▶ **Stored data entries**
##########

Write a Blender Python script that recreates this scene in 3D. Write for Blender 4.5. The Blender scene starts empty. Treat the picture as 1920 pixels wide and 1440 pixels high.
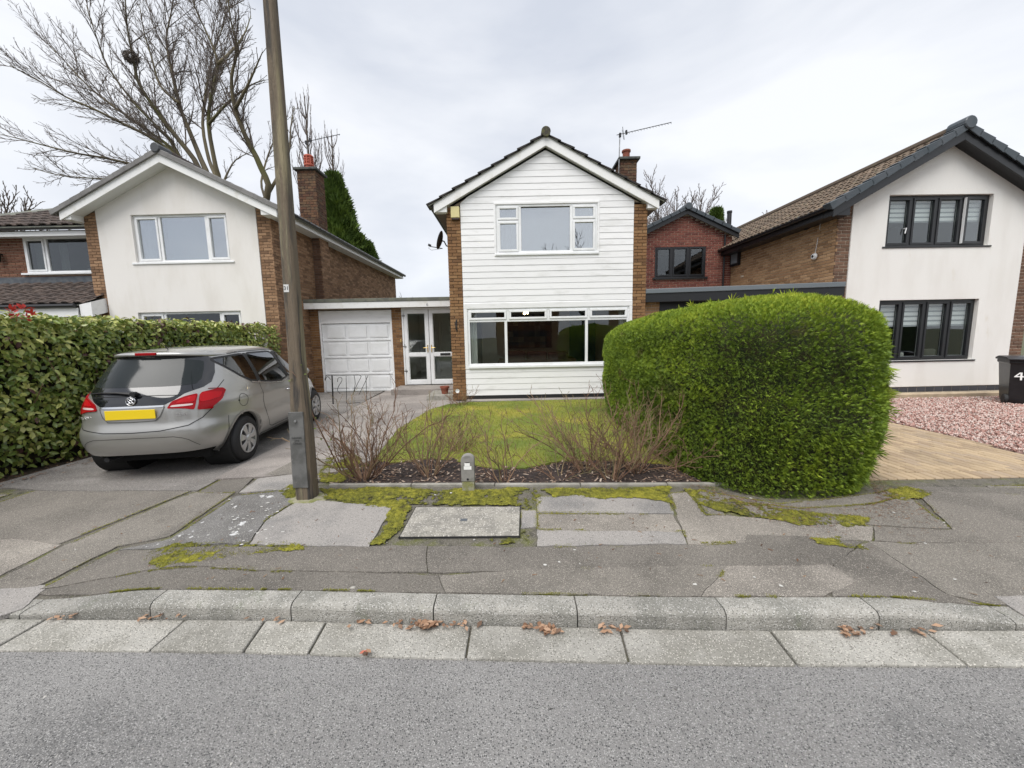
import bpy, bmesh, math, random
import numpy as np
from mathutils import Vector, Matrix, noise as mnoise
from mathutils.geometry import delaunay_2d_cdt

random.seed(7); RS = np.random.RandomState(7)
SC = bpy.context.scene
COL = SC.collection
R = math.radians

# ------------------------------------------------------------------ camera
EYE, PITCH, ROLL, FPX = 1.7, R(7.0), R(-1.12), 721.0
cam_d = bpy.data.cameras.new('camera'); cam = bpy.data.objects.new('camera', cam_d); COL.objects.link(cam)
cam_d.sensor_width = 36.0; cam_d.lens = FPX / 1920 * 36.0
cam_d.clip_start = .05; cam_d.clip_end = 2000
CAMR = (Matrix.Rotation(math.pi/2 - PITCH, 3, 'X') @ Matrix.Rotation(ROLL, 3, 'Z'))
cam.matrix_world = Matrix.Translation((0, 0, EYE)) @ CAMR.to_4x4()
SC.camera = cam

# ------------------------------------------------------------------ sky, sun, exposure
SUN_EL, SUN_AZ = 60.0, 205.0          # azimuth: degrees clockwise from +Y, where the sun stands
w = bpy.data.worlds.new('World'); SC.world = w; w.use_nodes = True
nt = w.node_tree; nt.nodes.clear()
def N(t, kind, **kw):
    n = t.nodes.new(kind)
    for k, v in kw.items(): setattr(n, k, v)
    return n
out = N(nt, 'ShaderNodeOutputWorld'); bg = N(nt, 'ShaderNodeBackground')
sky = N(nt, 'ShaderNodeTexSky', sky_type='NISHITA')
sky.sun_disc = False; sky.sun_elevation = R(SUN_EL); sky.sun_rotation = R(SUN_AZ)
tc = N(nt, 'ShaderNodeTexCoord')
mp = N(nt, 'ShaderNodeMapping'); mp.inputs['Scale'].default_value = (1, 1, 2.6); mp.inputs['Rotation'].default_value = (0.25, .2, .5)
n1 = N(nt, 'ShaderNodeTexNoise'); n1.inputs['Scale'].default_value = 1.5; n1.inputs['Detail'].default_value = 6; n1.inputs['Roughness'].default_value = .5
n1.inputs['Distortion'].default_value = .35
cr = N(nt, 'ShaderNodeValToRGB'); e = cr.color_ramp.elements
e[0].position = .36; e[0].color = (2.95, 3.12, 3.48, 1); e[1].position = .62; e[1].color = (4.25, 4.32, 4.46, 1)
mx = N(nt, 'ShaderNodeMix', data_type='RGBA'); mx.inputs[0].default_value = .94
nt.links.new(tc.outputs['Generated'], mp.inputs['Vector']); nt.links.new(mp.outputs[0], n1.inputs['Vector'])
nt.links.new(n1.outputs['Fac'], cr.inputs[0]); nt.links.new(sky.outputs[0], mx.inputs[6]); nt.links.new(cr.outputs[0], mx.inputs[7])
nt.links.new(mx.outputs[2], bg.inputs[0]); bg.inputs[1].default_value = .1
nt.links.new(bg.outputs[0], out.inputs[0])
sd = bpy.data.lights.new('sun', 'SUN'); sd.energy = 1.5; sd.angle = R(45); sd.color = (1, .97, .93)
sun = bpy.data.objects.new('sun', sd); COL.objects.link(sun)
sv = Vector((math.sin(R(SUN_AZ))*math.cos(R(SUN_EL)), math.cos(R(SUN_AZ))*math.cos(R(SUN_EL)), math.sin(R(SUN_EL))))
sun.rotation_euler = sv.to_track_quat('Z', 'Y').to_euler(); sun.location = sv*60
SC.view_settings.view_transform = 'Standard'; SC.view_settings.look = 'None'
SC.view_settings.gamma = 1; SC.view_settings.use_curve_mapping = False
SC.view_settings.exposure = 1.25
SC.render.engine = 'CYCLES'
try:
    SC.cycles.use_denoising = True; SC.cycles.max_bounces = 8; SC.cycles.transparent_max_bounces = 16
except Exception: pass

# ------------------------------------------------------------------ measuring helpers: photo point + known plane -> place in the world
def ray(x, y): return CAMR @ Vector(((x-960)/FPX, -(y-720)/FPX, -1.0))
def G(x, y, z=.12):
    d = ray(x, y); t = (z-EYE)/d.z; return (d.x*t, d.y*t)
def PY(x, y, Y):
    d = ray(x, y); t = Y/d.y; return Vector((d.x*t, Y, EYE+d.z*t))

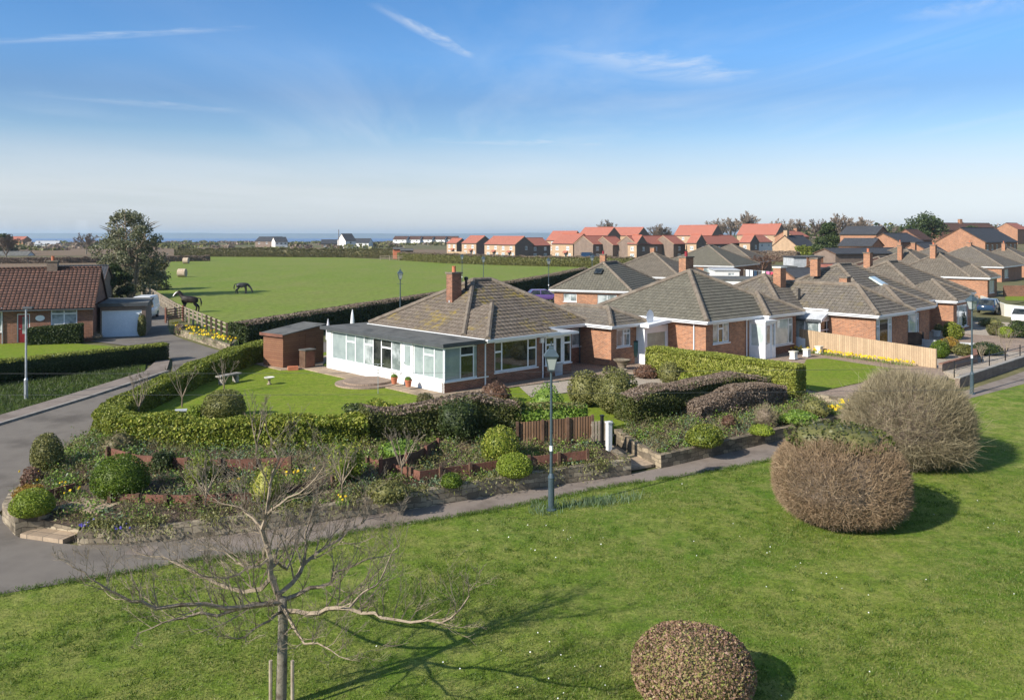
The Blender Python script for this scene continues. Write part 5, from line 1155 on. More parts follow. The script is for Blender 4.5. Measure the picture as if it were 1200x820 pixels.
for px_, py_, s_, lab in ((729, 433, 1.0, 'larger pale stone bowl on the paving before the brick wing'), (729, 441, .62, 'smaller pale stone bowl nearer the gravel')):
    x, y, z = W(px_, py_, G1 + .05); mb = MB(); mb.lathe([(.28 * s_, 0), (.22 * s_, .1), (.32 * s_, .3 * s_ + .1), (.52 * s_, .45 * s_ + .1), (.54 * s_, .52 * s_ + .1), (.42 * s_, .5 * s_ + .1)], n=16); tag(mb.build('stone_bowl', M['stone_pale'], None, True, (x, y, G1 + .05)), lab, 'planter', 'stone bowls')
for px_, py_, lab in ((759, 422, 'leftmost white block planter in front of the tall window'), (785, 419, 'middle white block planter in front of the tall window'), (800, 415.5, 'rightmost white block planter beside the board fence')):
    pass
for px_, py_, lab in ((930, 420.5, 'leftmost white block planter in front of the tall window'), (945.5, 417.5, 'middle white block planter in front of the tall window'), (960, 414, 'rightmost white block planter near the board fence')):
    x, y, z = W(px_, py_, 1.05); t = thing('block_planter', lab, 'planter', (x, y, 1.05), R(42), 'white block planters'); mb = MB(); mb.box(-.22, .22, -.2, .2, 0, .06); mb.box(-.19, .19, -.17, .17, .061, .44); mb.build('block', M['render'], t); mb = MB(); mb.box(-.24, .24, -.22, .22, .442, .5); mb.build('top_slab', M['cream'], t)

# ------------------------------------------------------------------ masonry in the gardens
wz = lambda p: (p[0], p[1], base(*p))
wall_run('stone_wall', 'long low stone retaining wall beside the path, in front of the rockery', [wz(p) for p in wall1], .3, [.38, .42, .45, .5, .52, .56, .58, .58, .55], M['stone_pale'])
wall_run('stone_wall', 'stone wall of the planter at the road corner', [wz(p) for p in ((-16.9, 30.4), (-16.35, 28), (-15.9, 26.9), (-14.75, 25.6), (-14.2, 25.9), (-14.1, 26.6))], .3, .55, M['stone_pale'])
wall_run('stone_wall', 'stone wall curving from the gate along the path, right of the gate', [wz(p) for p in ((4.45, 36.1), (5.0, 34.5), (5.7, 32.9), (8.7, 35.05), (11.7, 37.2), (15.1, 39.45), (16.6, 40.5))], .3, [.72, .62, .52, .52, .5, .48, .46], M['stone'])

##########

▶ **Your goal**
Leave out any pictures and return exactly the lines from the beginning of the data through the line with "R = math.radians", inclusive.

▶ **Answer to this exercise**
Write a Blender Python script that recreates this scene in 3D. Write for Blender 4.5. The Blender scene starts empty. Treat the picture as 1920 pixels wide and 1440 pixels high.
import bpy, bmesh, math, random
import numpy as np
from mathutils import Vector, Matrix, noise as mnoise
from mathutils.geometry import delaunay_2d_cdt

random.seed(7); RS = np.random.RandomState(7)
SC = bpy.context.scene
COL = SC.collection
R = math.radians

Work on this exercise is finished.